Emmanuel Rivière, directeur général de Kantar Public France (anciennement TNS), explique dans un entretien au Monde, les conséquences qu’aurait une liste estampillée « gilets jaunes » lors des élections européennes du 26 mai.

Une liste issue du mouvement des « gilets jaunes » est-elle possible ?

Il y a beaucoup de tentation autour des « gilets jaunes ». Florian Philippot [président des Patriotes] a déposé la marque, le Parti communiste veut les attirer sur sa liste… Or, ce mouvement a intrinsèquement l’envie de se tenir à l’écart de la politique et de toute forme de récupération. Cela paraît également très compliqué d’aboutir à une liste qui représente la nature des « gilets jaunes » sans qu’il y ait de désaccords sur ce qu’elle représente, qui la porte, etc.

Du point de vue du mode de scrutin, les élections européennes s’y prêteraient parfaitement, mais l’aboutissement institutionnel c’est ce que les « gilets jaunes » condamnent : envoyer des députés dans un Parlement européen dont on ne sait pas ce qu’il fait.

Une liste de cette nature mordrait dans quel électorat ?

D’abord sur l’abstention. Cela ramènerait aux urnes beaucoup de personnes qui ne votent plus. Il suffit d’être allé sur les ronds-points pour comprendre qu’il y a beaucoup d’abstentionnistes. Mais le mouvement est soutenu de manière accentuée à mesure que l’on s’éloigne du centre de l’échiquier politique. Cela prendrait donc vraisemblablement des électeurs au Rassemblement national et à la gauche de la gauche.

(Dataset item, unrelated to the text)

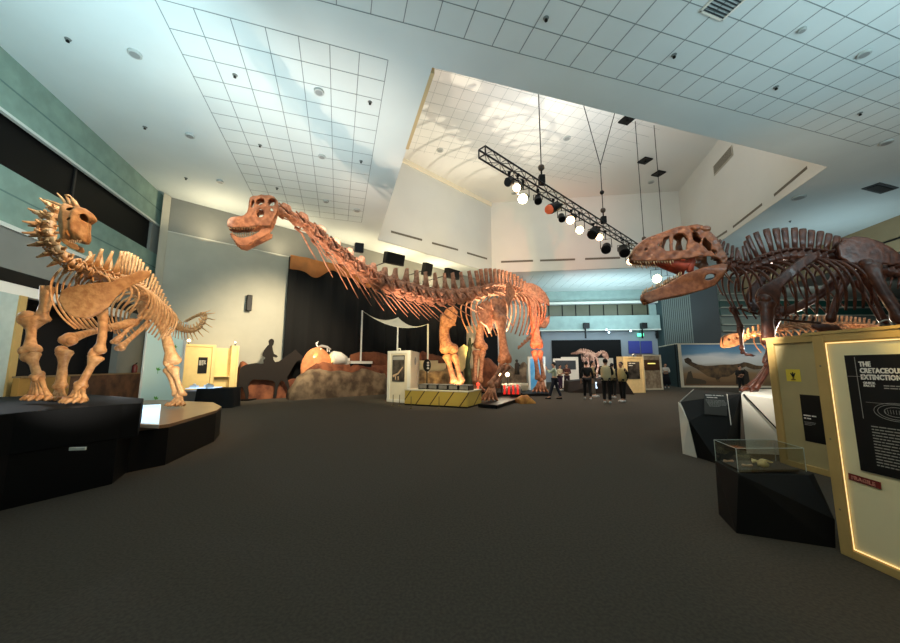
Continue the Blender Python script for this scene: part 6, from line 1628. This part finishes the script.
# ================================================================== visitors
M_skin = mat('skin', (196, 146, 116), .5); M_hair = mat('dark_hair', (16, 13, 12), .6)
def skin_mesh(name, m, parent, pts, edges, radii, root=0, sub=1):
    me = bpy.data.meshes.new(name); o0 = ORG[parent.name]
    me.from_pydata([V(p) - o0 for p in pts], edges, []); me.update()
    o = bpy.data.objects.new(name, me); COL.objects.link(o); o.parent = parent; me.materials.append(m); ORG[o.name] = o0
    sk_ = o.modifiers.new('skin', 'SKIN'); sk_.use_smooth_shade = True
    for i, r in enumerate(radii):
        sv = me.skin_vertices[0].data[i]; sv.radius = (r, r) if not hasattr(r, '__len__') else r; sv.use_root = (i == root)
    if sub: s2 = o.modifiers.new('sub', 'SUBSURF'); s2.levels = sub; s2.render_levels = sub
    return o
def person(px, py, h, face, label, top, bottom, vest=None, arms='down', stride=.0, skirt=False, group=None, shoes=(230, 230, 226), mask=False):
    g_ = PZ(px, py); k = h / 1.7
    F = V((math.sin(face), -math.cos(face), 0)); S = V((F.y, -F.x, 0)) * -1     # facing and the person's left
    S = Z.cross(F).normalized()
    def W(s, f, z): return g_ + S * s * k + F * f * k + Z * z * k
    t = thing('person', label, 'person', g_, group)
    st = stride
    J = dict(pel=W(0, 0, .93), spine=W(0, .01, 1.12), chest=W(0, 0, 1.32), neck=W(0, .01, 1.44), head=W(0, .04, 1.52))
    arm = {}
    for q in (-1, 1):
        if arms == 'down' or (arms == 'camera_one' and q < 0): el, wr, hd_ = W(.24 * q, -.03, 1.12), W(.25 * q, .06, .88), W(.25 * q, .09, .79)
        elif arms == 'crossed': el, wr, hd_ = W(.24 * q, .03, 1.12), W(.08 * q, .20, 1.12), W(-.02 * q, .24, 1.14)
        elif arms == 'back': el, wr, hd_ = W(.24 * q, -.10, 1.13), W(.12 * q, -.16, .96), W(.04 * q, -.18, .92)
        else: el, wr, hd_ = W(.26 * q, .16, 1.22), W(.12 * q, .34, 1.38), W(.07 * q, .37, 1.45)
        arm[q] = (W(.175 * q, 0, 1.38), el, wr, hd_)
    leg = {}
    for q in (-1, 1):
        f_ = st * q; leg[q] = (W(.09 * q, 0, .90), W(.10 * q, f_ * .5 + .03, .50), W(.10 * q, f_, .09), W(.10 * q, f_ + .14, .045))
    pts = [J['pel'], J['spine'], J['chest'], J['neck'], J['head']]; rad = [.12 * k, .11 * k, .13 * k, .05 * k, .055 * k]; ed = [(0, 1), (1, 2), (2, 3), (3, 4)]
    for q in (-1, 1):
        b = len(pts); pts += list(arm[q]); rad += [.055 * k, .042 * k, .028 * k, .03 * k]; ed += [(2, b), (b, b + 1), (b + 1, b + 2), (b + 2, b + 3)]
        b = len(pts); pts += list(leg[q]); rad += [.085 * k, .058 * k, .04 * k, .035 * k]; ed += [(0, b), (b, b + 1), (b + 1, b + 2), (b + 2, b + 3)]
    skin_mesh('body', M_skin, t, pts, ed, rad)
    mb = MB(); hc = W(0, .035, 1.60); mb.ball(hc, (.078 * k, .09 * k, .115 * k), 14, 10)
    mb.tube([hc + F * .085 * k + Z * .01, hc + F * .11 * k - Z * .015], [.012 * k, .016 * k], 6)
    for q in (-1, 1): mb.ball(hc + S * .08 * q * k, (.016 * k, .02 * k, .03 * k), 6, 5)
    hd_o = mb.build('head', M_skin, t, smooth=True)
    mb = MB(); 
    for q in (-1, 1): mb.ball(hc + S * .03 * q * k + F * .078 * k + Z * .01 * k, .012 * k, 6, 5)
    mb.build('eyes', M_hair, hd_o, smooth=True)
    mb = MB(); mb.tube([hc + F * .083 * k + S * -.022 * k - Z * .05 * k, hc + F * .087 * k - Z * .052 * k, hc + F * .083 * k + S * .022 * k - Z * .05 * k], .006 * k, 5); mb.build('mouth', mat('lips', (150, 82, 74), .5), hd_o)
    mb = MB(); hh = hc - F * .018 * k + Z * .03 * k; mb.ball(hh, (.088 * k, .095 * k, .10 * k), 14, 10)
    if skirt: mb.tube([hh - F * .03 * k, hh - F * .06 * k - Z * .18 * k], [.08 * k, .05 * k], 10)
    mb.build('hair', M_hair, t, smooth=True)
    if mask:
        mb = MB(); mb.ball(hc + F * .05 * k - Z * .04 * k, (.055 * k, .05 * k, .045 * k), 10, 7); mb.build('face_mask', mat('mask_white', (226, 230, 232), .6), t, smooth=True)
    for q in (-1, 1):
        hp, wr = arm[q][3], arm[q][2]; dr = (hp - wr).normalized(); sd_ = dr.cross(F if abs(dr.dot(F)) < .9 else Z).normalized(); inn = dr.cross(sd_)
        mb = MB(); mb.ball(hp, (.035 * k, .035 * k, .042 * k), 8, 6)
        for j in range(4):
            b0_ = hp + dr * .03 * k + sd_ * (j - 1.5) * .017 * k; L_f = (.06, .07, .065, .05)[j] * k
            mb.tube([b0_, b0_ + dr * L_f * .5 + inn * .004, b0_ + dr * L_f * .9 + inn * .02 * k], [.009 * k, .0085 * k, .006 * k], 5)
        mb.tube([hp + sd_ * .03 * k, hp + sd_ * .055 * k + dr * .02 * k, hp + sd_ * .06 * k + dr * .045 * k], [.011 * k, .01 * k, .007 * k], 5)
        mb.build('hand', M_skin, t, smooth=True)
    mt_, mbt = mat('top_%d_%d_%d' % top, top, .8), mat('bottom_%d_%d_%d' % bottom, bottom, .8)
    pts = [W(0, 0, .92), J['spine'], J['chest'], W(0, 0, 1.42)]; rad = [(.15 * k, .125 * k), (.145 * k, .12 * k), (.155 * k, .125 * k), .075 * k]; ed = [(0, 1), (1, 2), (2, 3)]
    for q in (-1, 1):
        b = len(pts); pts += [arm[q][0], arm[q][1], arm[q][1].lerp(arm[q][2], .8)]; rad += [.072 * k, .058 * k, .045 * k]; ed += [(2, b), (b, b + 1), (b + 1, b + 2)]
    skin_mesh('shirt', mt_, t, pts, ed, rad)
    if vest:
        vm = mat('vest_%d_%d_%d' % vest, vest, .8)
        mb = MB(); vs = []; n_ = 14
        for z_, sx_, sy_ in ((.88, .185, .155), (1.05, .18, .15), (1.25, .195, .155), (1.38, .185, .135), (1.45, .09, .085)):
            for j in range(n_):
                a_ = 2 * PI * j / n_; vs.append(W(sx_ * math.cos(a_), sy_ * math.sin(a_), z_))
        mb.raw(vs, [(r_ * n_ + j, r_ * n_ + (j + 1) % n_, (r_ + 1) * n_ + (j + 1) % n_, (r_ + 1) * n_ + j) for r_ in range(4) for j in range(n_)])
        mb.build('vest', vm, t, smooth=True, solid=.012)
    pts = [W(0, 0, .95)]; rad = [(.145 * k, .12 * k)]; ed = []
    for q in (-1, 1):
        b = len(pts); pts += [leg[q][0], leg[q][1], leg[q][2] + Z * .03]; rad += [.105 * k, .078 * k, .062 * k]; ed += [(0, b), (b, b + 1), (b + 1, b + 2)]
    skin_mesh('trousers', mbt, t, pts, ed, rad)
    if skirt:
        mb = MB(); vs = []; n_ = 14
        for z_, r_ in ((.98, .15), (.7, .2), (.25, .27)):
            for j in range(n_): a_ = 2 * PI * j / n_; vs.append(W(r_ * math.cos(a_), r_ * .8 * math.sin(a_), z_))
        mb.raw(vs, [(r_ * n_ + j, r_ * n_ + (j + 1) % n_, (r_ + 1) * n_ + (j + 1) % n_, (r_ + 1) * n_ + j) for r_ in range(2) for j in range(n_)]); mb.build('skirt', mbt, t, smooth=True, solid=.01)
    for q in (-1, 1):
        mb = MB(); a_ = leg[q][2]; b_ = leg[q][3]
        mb.tube([a_ - F * .05 * k - Z * .04 * k, a_ - Z * .035 * k, b_ - Z * .005 * k, b_ + F * .07 * k - Z * .012 * k], [.04 * k, .046 * k, .042 * k, .028 * k], 10, .95)
        for v in mb.v: v.z = max(v.z, .002)
        mb.build('shoe', mat('shoe_%d' % shoes[0], shoes, .6), t, smooth=True)
    return t, W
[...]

Et cela offrirait à la liste de La République en marche la possibilité de ne pas être trop distancé. Dans ce cas, le scénario où aucune liste ne dépasserait 20 % des suffrages est possible.

La République en marche en serait donc le principal bénéficiaire ?

Oui. Ce serait, d’ailleurs, l’un des paradoxes de cette liste : arranger leur principal adversaire.

A l’étranger, y-a-t-il des mouvements sociaux ou de protestation qui se sont transformés en mouvements politiques ?

Ce qui vient en tête, c’est le Mouvement 5 étoiles en Italie. Podemos, en Espagne, a effectivement transformé les « indignados » en mouvement politique, mais c’était, dès le départ, très structuré et porté par des organisations existantes. Le Mouvement 5 étoiles est davantage l’agrégation de mécontentements à l’égard de toutes formes d’institutions. Mais, en comparaison, il manque aux « gilets jaunes » un leader comme Beppe Grillo, et un organisateur comme Gianroberto Casaleggio.